[time-nuts] Dithering vs. locking all the clocks to the OCXO?

Stephan Sandenbergh stephan at rrsg.ee.uct.ac.za
Tue Jul 4 12:49:19 UTC 2006


Hi All,

Earlier, I explained that my application require very good relative
stability between various GPSDOs.

A rough estimate of my requirements is:

-Baselines of 100s of meters to 10s of kilometres. 

-Sub-nanosecond relative stability (this I forgot to mention earlier -
thanks to TvB for reminding me).
-Time scales of maybe 100s of seconds to 10s of minutes. 

-The lower limit on my stability requirement is maybe the 200ps of jitter
that the FPGA will add to the processed data.

My question is this:

At this stage I'm not sure what all the various causes are for the error in
the 1PPS output of a GPS receiver. (I sure I will find the answer to this in
all that references TvB and Magnus gave me).

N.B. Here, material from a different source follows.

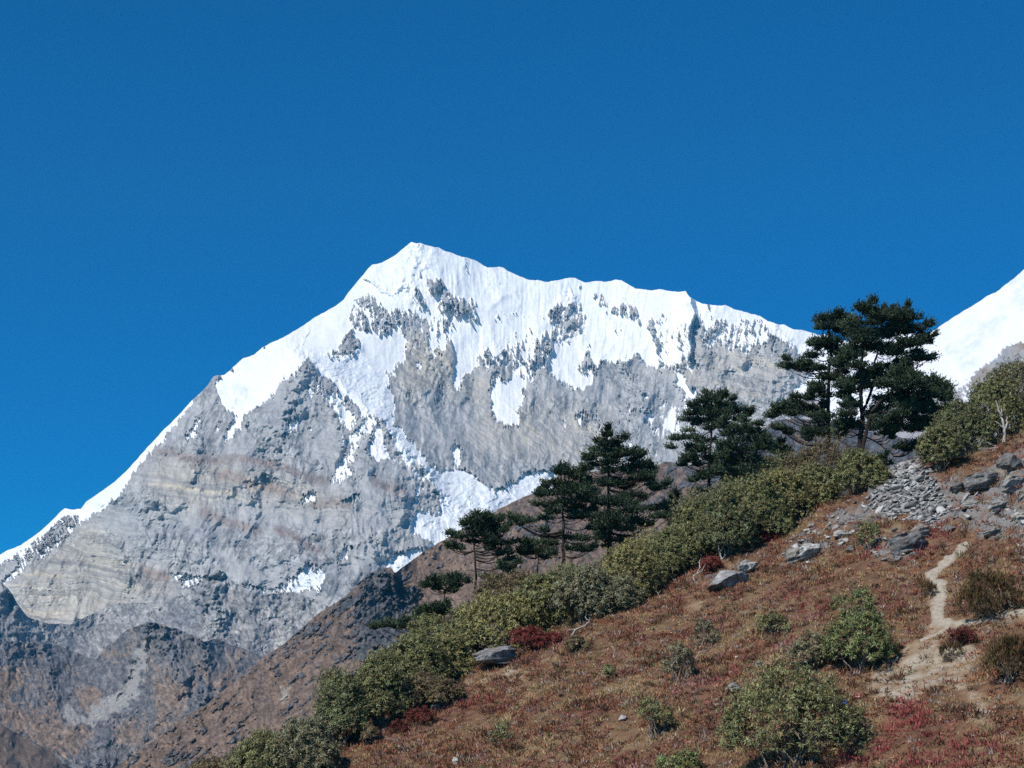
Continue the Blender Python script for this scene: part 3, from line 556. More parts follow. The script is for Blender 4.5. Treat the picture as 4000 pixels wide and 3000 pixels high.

However, a quick guess would be the delay caused by atmospheric effects (I
don't think thermal noise would play a big role since the antenna is looking
straight up) Also, there will be errors higher up in the food chain, such as
changes in satellite orbits etc. I guess these errors are fairly systematic.
Lower down in the food chain, I presume the M12+T adds further errors to the
signal (viz. the antenna, LNA, TCXO jitter, etc). I presume these errors
would be on faster time scales, smaller and much more stochastic in nature. 

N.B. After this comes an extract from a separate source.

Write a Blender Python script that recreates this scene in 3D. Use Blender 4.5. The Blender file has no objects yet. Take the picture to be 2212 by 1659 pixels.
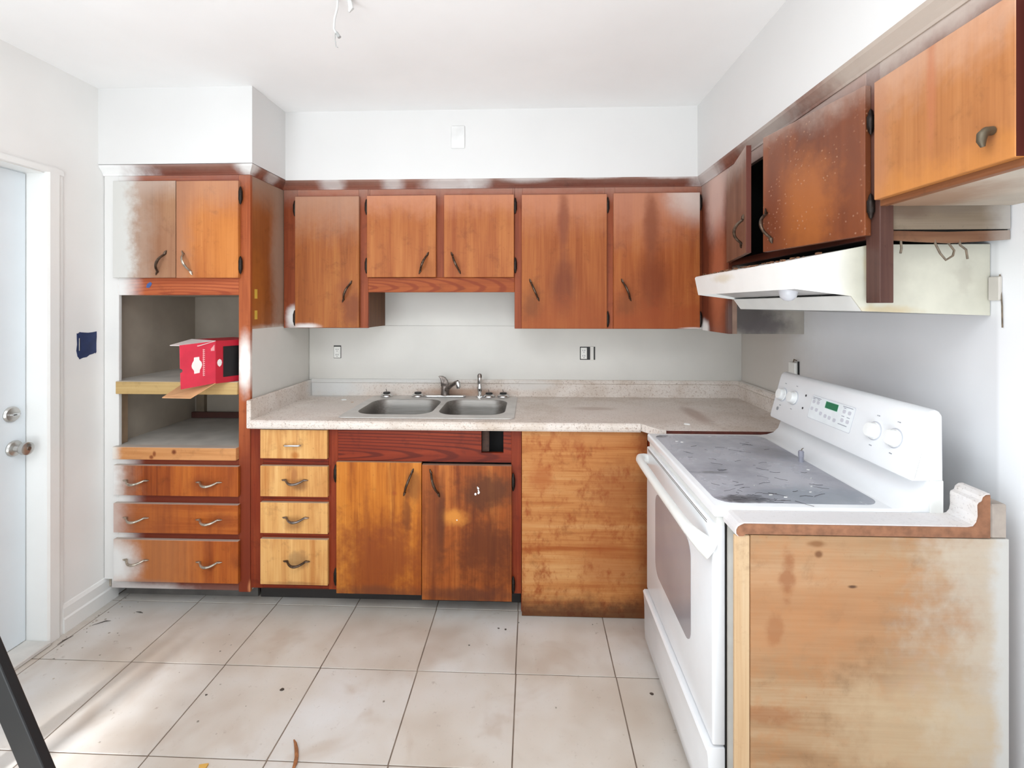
import bpy, bmesh, math, random
from mathutils import Vector, Matrix
R = math.radians
S = bpy.context.scene
C = S.collection
random.seed(7)

# ---------------------------------------------------------------- camera, light, exposure
cam_d = bpy.data.cameras.new('camera')
cam = bpy.data.objects.new('camera', cam_d); C.objects.link(cam)
cam.location = (0, 0, 1.5); cam.rotation_euler = (math.pi/2, 0, 0.037)
cam_d.sensor_width = 36.0; cam_d.lens = 1035.0/2212*36.0
cam_d.shift_y = -(829.5-660.0)/2212
cam_d.clip_start = 0.02
S.camera = cam
S.view_settings.view_transform = 'Standard'; S.view_settings.look = 'None'
S.view_settings.gamma = 1.0; S.view_settings.use_curve_mapping = False
S.view_settings.exposure = 0.0
w = bpy.data.worlds.new('world'); S.world = w; w.use_nodes = True
w.node_tree.nodes['Background'].inputs[0].default_value = (0.86, 0.93, 1.0, 1)
w.node_tree.nodes['Background'].inputs[1].default_value = 1.0
def area(name, loc, target, sx, sy, power, col, spread=180):
    l = bpy.data.lights.new(name, 'AREA'); l.shape = 'RECTANGLE'; l.size = sx; l.size_y = sy
    l.energy = power; l.color = col; l.spread = R(spread)
    o = bpy.data.objects.new(name, l); C.objects.link(o); o.location = loc
    o.rotation_euler = (Vector(target)-Vector(loc)).to_track_quat('-Z', 'Y').to_euler()
    return o
area('window_light_left', (-2.08, -0.40, 1.6), (0.8, 1.35, 1.5), 1.5, 1.5, 42, (0.80, 0.91, 1.0))
area('rear_fill', (0.45, -2.95, 1.5), (-1.6, 2.0, 1.6), 1.6, 2.0, 26, (0.86, 0.94, 1.0))  # added fill from behind to lift the left wall, no window there
area('uplight_fill', (-0.6, -0.6, 0.2), (-0.4, 0.5, 2.577), 2.6, 1.8, 67, (0.895, 0.955, 1.0), 150)  # added upward fill behind the camera to brighten the ceiling
area('overhead_fill', (-0.4, 0.60, 2.55), (-0.4, 0.85, 0.0), 1.8, 1.5, 40, (0.88, 0.95, 1.0))  # added overhead fill for floor and counters, no lamp hangs there
sun_d = bpy.data.lights.new('sun', 'SUN'); sun_d.energy = 13.0; sun_d.angle = R(3.5); sun_d.color = (0.95, 0.97, 1.0)
sun = bpy.data.objects.new('sun', sun_d); C.objects.link(sun)
sun.rotation_euler = Vector((0.0, 4.9, -2.05)).to_track_quat('-Z', 'Y').to_euler()

# ---------------------------------------------------------------- node helpers
def lin(c):
    f = lambda v: v/12.92 if v <= 0.04045 else ((v+0.055)/1.055)**2.4
    return tuple(f(v/255.0) for v in c)+(1.0,)
class NT:
    def __init__(s, name):
        s.m = bpy.data.materials.new(name); s.m.use_nodes = True
        s.t = s.m.node_tree; s.n = s.t.nodes; s.l = s.t.links
        s.b = s.n['Principled BSDF']
        g = s.n.new('ShaderNodeNewGeometry'); s.pos = g.outputs['Position']; s.nor = g.outputs['Normal']
    def link(s, a, b): s.l.new(a, b)
    def setv(s, inp, v):
        if hasattr(v, 'default_value') or hasattr(v, 'is_linked'): s.link(v, inp)
        else: inp.default_value = v
    def math(s, op, a, b=0.0, clamp=False):
        n = s.n.new('ShaderNodeMath'); n.operation = op; n.use_clamp = clamp
        s.setv(n.inputs[0], a); s.setv(n.inputs[1], b); return n.outputs[0]
    def vmath(s, op, a, b=None):
        n = s.n.new('ShaderNodeVectorMath'); n.operation = op
        s.setv(n.inputs[0], a)
        if b is not None: s.setv(n.inputs[1], b)
        return n.outputs['Value'] if op == 'LENGTH' else n.outputs['Vector']
    def noise(s, vec, scale, detail=2.0, rough=0.5, dist=0.0):
        n = s.n.new('ShaderNodeTexNoise'); s.link(vec, n.inputs['Vector'])
        n.inputs['Scale'].default_value = scale; n.inputs['Detail'].default_value = detail
        n.inputs['Roughness'].default_value = rough; n.inputs['Distortion'].default_value = dist
        return n.outputs['Fac']
    def scaled(s, sc, off=(0, 0, 0)):
        n = s.n.new('ShaderNodeMapping'); s.link(s.pos, n.inputs['Vector'])
        n.inputs['Scale'].default_value = sc; n.inputs['Location'].default_value = off
        return n.outputs['Vector']
    def ramp(s, fac, stops):
        n = s.n.new('ShaderNodeValToRGB'); s.link(fac, n.inputs['Fac'])
        e = n.color_ramp.elements
        while len(e) < len(stops): e.new(0.5)
        for i, (p, c) in enumerate(stops): e[i].position = p; e[i].color = c
        return n.outputs['Color']
    def mrange(s, v, a, b, lo=0.0, hi=1.0):
        n = s.n.new('ShaderNodeMapRange'); n.interpolation_type = 'SMOOTHSTEP'
        s.setv(n.inputs['Value'], v)
        n.inputs['From Min'].default_value = a; n.inputs['From Max'].default_value = b
        n.inputs['To Min'].default_value = lo; n.inputs['To Max'].default_value = hi
        return n.outputs['Result']
    def mix(s, fac, a, b, mode='MIX'):
        n = s.n.new('ShaderNodeMix'); n.data_type = 'RGBA'; n.blend_type = mode
        s.setv(n.inputs['Factor'], fac); s.setv(n.inputs[6], a); s.setv(n.inputs[7], b)
        return n.outputs[2]
    def xyz(s, v):
        n = s.n.new('ShaderNodeSeparateXYZ'); s.link(v, n.inputs[0]); return n.outputs
    def bump(s, h, strength, dist=0.002):
        n = s.n.new('ShaderNodeBump'); n.inputs['Strength'].default_value = strength
        n.inputs['Distance'].default_value = dist; s.link(h, n.inputs['Height'])
        s.link(n.outputs['Normal'], s.b.inputs['Normal'])
    def masks(s, col, masks):
        # stains, overspray and some painted-in light tones with a shape of their own, at fixed places of the room
        if not masks: return col
        nz = s.math('SUBTRACT', s.noise(s.pos, 26, 3, 0.6), 0.5)
        nz2 = s.math('SUBTRACT', s.noise(s.pos, 7, 2, 0.5), 0.5)
        for m in masks:
            if m[0] == 'blob':
                _, c, r, colr, st, jit = m
                d = s.vmath('LENGTH', s.vmath('MULTIPLY', s.vmath('SUBTRACT', s.pos, c), tuple(1.0/q for q in r)))
                d = s.math('ADD', d, s.math('MULTIPLY', nz, jit)); d = s.math('ADD', d, s.math('MULTIPLY', nz2, jit))
                f = s.mrange(d, 0.25, 1.0, st, 0.0)
            else:
                _, ax, a, b, colr, st, jit = m
                v = s.xyz(s.pos)['XYZ'.index(ax)]
                v = s.math('ADD', v, s.math('MULTIPLY', nz, jit)); v = s.math('ADD', v, s.math('MULTIPLY', nz2, jit))
                f = s.mrange(v, min(a, b), max(a, b), 0.0 if a < b else st, st if a < b else 0.0)
            col = s.mix(f, col, lin(colr))
        return col
    def done(s, col=None, rough=0.5, metal=0.0, spec=0.5):
        if col is not None: s.setv(s.b.inputs['Base Color'], col)
        s.setv(s.b.inputs['Roughness'], rough); s.b.inputs['Metallic'].default_value = metal
        s.b.inputs['Specular IOR Level'].default_value = spec
        return s.m
BIG = 50.0
def blob(x, z, rx, rz, col, st=1.0, jit=0.35): return ('blob', (x, 2.4, z), (rx, BIG, rz), col, st, jit)
def blobs(c, r, col, st=1.0, jit=0.35): return ('blob', c, r, col, st, jit)
def ramp_x(a, b, col, st=1.0, jit=0.06): return ('lin', 'X', a, b, col, st, jit)
def ramp_y(a, b, col, st=1.0, jit=0.06): return ('lin', 'Y', a, b, col, st, jit)
def ramp_z(a, b, col, st=1.0, jit=0.06): return ('lin', 'Z', a, b, col, st, jit)
OVER = (226, 224, 221)

def plain(name, col, rough=0.5, metal=0.0, var=0.04, scale=12, spec=0.5, masks=(), bump=0.0):
    t = NT(name)
    f = t.noise(t.pos, scale, 3)
    c = lin(col)
    lo = tuple(v*(1-var*2) for v in c[:3])+(1,); hi = tuple(min(1, v*(1+var*2)) for v in c[:3])+(1,)
    k = t.masks(t.ramp(f, [(0.3, lo), (0.7, hi)]), masks)
    if bump: t.bump(t.noise(t.pos, 160, 2), bump, 0.001)
    return t.done(k, rough, metal, spec)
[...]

If the resolution of my phase comparator is about 100ps, and keeping in mind
that I want relative stability, wouldn't it make sense to lock the M12+T's
on-board TCXO to the OCXO (probably not straight forward to do)? I realise
that one would lose the advantage of any dithering effect which would
quickly average any zero mean effect. I guess this will depend on the nature
of the errors introduced due to clock jitter: Is it Gaussian and zero mean?
I guess one will have to investigate what happens at down-conversion to IF
etc. And, that ultimately it will depend on the size and nature of noise
caused by the TCXO.

If one could closely follow the drifts in atmospheric effects (which would
be the same for short baselines) one will have very good relative stability.